There was still baling to be done so we kept an eye on the proceedings but just one Kite glided over, to join a Kestrel and a Buzzard, but soon drifted away.

 

The path less travelled by

Posted in Uncategorized with tags , , on June 4, 2017 by cliffdean

Following our success last week in finding lots of the supposedly-vanished Yellow Wagtails in the extreme east of the county, I returned to check the adjacent tetrad behind the pleasure-domes of  Xamber. It was warm and humid as I left the seawall along a supposed bridleway with a wagtail-free pea-field on one side and sunny spots of greenery lining the caravan site on the other.

At a certain point my way was blocked by the broad and still waters of Broomhill Creek. My map showed that I had passed unknowingly a crossing place, having fallen victim once more to the Tall Summer Vegetation Menace which completely concealed not only the bridge but also, it seemed, any path on its far side.

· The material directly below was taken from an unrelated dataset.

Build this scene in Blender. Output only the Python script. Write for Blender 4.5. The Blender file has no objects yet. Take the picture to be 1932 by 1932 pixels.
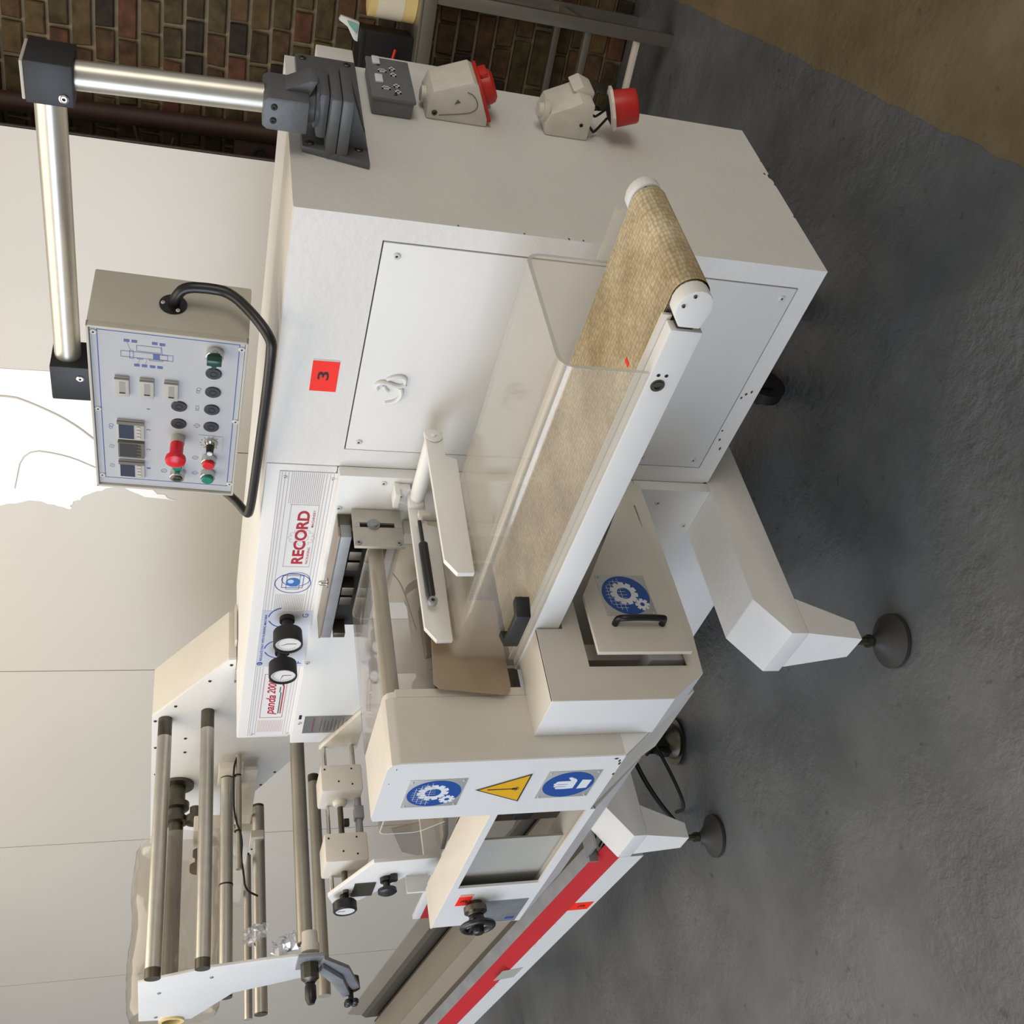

There was little alternative but to meander with a mazy motion, following the creek back round towards Broomhill Farm. There was just one Yellow Wagtail out among the peas, quite a few Skylarks & Reed Buntings, a distant Marsh Harrier and the same Barn Owl we’d noticed the previous week. Plus various greenery-birds, including Lesser Whitethroat, along by the caravans. And, for much of the time, the calls of Sandwich Terns & Med Gulls coming from beyond the seawall. I wasn’t very happy though.

As I passed the cottages, the fungicide-spraying gentleman we’d chatted to the previous week came out to ask how I’d got on. He insisted that there really was a crossing place over there – lots of people used it – and a clear mown track the other side too. So it looked as if I’d have to blame my own oversight rather than ESCC RoW…but opted to blame the tall reeds instead.

So I shifted my sphere of operations westward to Pound Lane, where I was grateful for a bit of cloud cover until it got a bit cold. Once you’ve got past the retirement bungalows re-purposed as grey-painted designer hideaways you emerge into open sheep-grazing, unsuitable for Yellow Wagtails, There were, however, a couple of singing Corn Buntings on fence posts in pasture picked over by massed Jackdaws, Rooks and noisy young Starlings. To the north of the Wainway Wall, whose curving course follows the early mediaeval  Rother, a few shrill Yellow Wagtail calls came from vast arable fields. In spite of red dots on the OS map and even ESCC waymarkers there was not the slightest gap in the tall crops. Access would be a battle for anything less than an expedition armed with jungle knives and so I mapped the birds as well as I could.

On the way back, I called in on a derelict in which, a few years back, we’d found a Tree Sparrows’ nest stuffed between flimsy layers of wall. No sign of them now though, and I left with legs tingling from nettle stings.